Challenge: Nothing after the line with "barricade('crowd barrier just" belongs in the copy; extract the lines below from the top through that line, pictures left out.

Material:
----------------

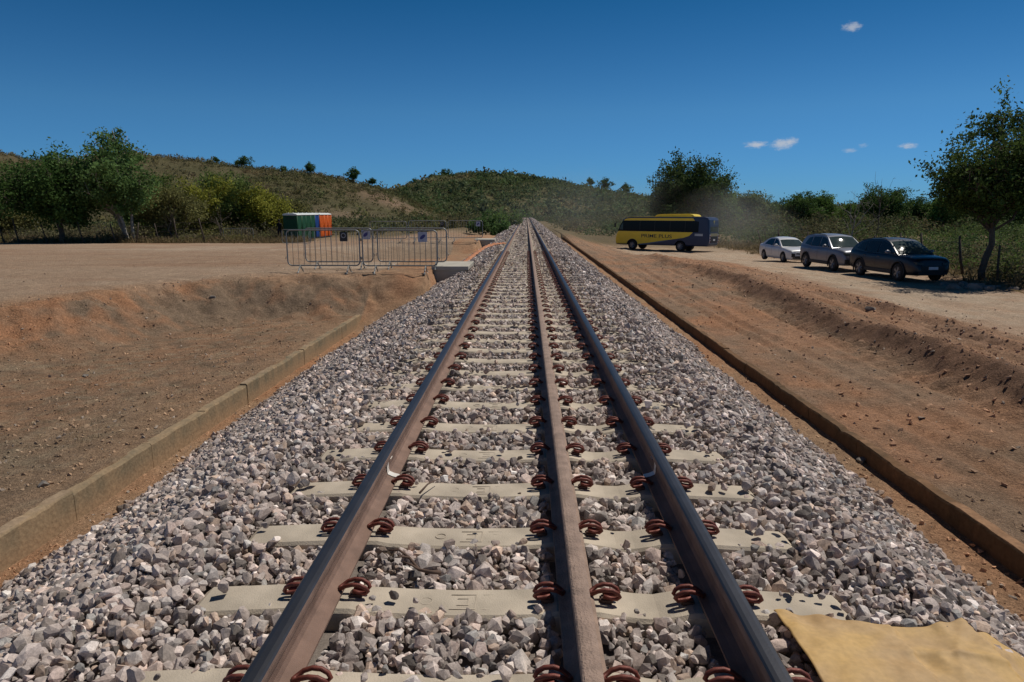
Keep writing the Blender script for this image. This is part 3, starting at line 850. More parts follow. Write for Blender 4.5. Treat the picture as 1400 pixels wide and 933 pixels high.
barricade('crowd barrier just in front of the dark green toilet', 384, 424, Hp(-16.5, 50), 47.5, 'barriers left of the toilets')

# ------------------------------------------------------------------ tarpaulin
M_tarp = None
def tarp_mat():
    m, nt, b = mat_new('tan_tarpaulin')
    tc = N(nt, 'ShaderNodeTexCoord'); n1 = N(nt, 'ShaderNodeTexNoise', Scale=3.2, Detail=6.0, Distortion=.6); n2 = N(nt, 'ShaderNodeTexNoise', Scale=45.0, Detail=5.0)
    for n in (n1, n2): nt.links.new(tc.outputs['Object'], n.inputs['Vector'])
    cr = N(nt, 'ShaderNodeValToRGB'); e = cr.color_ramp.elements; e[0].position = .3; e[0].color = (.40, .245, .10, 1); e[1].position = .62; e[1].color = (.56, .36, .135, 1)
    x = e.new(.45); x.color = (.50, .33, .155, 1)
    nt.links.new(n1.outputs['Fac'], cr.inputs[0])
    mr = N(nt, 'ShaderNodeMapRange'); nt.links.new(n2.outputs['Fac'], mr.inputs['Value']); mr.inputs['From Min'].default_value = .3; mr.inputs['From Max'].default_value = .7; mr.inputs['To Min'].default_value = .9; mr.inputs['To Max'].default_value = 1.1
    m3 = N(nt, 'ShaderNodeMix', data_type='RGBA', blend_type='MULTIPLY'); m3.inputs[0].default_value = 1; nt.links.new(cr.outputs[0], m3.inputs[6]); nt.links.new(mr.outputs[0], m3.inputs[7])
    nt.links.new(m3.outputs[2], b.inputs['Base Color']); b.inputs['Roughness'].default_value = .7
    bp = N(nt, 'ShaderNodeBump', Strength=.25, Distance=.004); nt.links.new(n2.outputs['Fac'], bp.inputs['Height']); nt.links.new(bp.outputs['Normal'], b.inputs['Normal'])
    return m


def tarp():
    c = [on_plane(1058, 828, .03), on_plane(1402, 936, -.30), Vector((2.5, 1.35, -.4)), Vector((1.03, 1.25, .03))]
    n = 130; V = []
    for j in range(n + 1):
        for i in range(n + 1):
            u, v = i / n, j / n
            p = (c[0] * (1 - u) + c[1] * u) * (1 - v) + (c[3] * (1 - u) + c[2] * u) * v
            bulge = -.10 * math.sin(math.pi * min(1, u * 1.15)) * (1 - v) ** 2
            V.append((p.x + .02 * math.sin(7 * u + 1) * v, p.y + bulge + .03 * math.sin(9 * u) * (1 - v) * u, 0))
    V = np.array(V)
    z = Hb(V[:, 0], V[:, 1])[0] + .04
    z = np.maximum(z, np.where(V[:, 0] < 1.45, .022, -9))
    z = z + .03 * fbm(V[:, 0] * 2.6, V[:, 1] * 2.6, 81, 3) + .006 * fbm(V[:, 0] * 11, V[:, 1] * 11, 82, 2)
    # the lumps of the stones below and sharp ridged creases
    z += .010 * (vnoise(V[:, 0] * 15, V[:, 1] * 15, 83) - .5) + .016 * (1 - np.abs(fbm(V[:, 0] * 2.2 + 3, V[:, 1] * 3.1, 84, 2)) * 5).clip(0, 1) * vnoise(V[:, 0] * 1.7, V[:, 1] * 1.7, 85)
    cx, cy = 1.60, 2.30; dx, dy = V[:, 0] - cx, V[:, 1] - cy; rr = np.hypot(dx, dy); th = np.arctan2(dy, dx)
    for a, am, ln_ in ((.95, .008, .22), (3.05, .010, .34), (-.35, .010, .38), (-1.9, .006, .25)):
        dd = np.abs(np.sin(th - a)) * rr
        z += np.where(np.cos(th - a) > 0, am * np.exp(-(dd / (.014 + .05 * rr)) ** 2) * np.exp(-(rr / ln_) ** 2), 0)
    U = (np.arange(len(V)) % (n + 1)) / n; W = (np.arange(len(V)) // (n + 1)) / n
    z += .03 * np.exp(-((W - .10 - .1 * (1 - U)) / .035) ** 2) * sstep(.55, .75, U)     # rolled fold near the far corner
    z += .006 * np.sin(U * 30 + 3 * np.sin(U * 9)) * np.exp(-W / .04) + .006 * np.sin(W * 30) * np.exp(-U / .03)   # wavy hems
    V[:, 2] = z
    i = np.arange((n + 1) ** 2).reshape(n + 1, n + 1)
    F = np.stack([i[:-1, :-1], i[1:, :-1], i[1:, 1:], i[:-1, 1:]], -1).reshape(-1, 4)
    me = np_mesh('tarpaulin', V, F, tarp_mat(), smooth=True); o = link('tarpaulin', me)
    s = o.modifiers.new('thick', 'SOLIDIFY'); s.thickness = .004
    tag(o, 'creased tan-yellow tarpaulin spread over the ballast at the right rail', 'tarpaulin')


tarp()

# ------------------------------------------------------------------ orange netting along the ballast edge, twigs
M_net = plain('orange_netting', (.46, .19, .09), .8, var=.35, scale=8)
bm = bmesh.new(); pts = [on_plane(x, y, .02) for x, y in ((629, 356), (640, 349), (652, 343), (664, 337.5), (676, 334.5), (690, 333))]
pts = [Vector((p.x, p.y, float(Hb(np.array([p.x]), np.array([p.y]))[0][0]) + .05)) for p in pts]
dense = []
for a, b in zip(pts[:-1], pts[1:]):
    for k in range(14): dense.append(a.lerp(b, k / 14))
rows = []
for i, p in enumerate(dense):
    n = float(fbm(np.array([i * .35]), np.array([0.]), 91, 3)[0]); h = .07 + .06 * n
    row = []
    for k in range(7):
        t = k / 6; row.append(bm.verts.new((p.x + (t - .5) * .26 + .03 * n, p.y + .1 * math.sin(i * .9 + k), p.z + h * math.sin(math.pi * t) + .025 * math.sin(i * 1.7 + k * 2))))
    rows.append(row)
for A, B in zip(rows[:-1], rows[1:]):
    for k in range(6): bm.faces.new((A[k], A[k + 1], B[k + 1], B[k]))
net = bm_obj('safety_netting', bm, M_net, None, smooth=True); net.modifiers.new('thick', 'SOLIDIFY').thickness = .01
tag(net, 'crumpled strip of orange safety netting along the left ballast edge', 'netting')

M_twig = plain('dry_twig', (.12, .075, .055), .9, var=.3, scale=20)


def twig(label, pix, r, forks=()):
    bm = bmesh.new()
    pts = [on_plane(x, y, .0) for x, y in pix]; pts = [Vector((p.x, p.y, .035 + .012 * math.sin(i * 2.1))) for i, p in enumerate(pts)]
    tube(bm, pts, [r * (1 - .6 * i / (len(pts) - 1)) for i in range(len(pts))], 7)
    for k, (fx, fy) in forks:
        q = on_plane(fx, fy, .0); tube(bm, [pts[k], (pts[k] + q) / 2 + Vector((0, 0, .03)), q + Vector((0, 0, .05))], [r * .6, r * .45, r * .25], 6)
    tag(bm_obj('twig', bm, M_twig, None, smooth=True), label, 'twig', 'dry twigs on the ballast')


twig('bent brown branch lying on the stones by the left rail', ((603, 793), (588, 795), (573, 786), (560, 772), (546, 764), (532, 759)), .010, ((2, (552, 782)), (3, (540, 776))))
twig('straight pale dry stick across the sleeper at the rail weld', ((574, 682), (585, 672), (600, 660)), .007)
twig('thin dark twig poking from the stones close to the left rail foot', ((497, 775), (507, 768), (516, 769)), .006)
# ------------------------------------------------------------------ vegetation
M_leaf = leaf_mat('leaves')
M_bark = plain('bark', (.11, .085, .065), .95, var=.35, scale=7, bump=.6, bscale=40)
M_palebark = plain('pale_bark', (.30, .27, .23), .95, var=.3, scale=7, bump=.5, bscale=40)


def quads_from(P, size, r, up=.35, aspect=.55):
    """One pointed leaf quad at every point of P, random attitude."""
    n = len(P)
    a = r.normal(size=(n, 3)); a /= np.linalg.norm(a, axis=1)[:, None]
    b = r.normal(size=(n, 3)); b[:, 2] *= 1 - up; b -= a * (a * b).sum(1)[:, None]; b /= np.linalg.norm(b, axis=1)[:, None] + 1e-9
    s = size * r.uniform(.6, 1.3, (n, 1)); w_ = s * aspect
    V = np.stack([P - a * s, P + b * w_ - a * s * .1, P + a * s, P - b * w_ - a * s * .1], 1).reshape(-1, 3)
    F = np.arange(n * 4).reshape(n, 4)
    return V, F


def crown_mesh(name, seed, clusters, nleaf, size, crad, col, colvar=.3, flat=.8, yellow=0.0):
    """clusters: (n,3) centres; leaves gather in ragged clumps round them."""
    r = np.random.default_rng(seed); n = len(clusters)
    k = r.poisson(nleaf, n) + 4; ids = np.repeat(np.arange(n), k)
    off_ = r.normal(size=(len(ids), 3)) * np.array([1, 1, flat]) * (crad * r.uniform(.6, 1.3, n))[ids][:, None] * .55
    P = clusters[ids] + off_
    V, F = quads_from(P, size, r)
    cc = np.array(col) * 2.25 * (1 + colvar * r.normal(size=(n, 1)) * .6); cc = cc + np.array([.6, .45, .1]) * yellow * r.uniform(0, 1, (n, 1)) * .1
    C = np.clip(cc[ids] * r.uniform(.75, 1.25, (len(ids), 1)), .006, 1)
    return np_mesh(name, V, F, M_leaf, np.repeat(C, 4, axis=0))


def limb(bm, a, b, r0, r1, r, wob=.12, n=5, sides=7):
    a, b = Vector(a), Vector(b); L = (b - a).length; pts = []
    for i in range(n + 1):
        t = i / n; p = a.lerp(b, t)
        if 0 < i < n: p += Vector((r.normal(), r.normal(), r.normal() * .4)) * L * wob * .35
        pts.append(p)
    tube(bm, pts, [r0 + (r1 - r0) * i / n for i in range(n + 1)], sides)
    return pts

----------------

Completed exercise:
Keep writing the Blender script for this image. This is part 3, starting at line 850. More parts follow. Write for Blender 4.5. Treat the picture as 1400 pixels wide and 933 pixels high.
barricade('crowd barrier just in front of the dark green toilet', 384, 424, Hp(-16.5, 50), 47.5, 'barriers left of the toilets')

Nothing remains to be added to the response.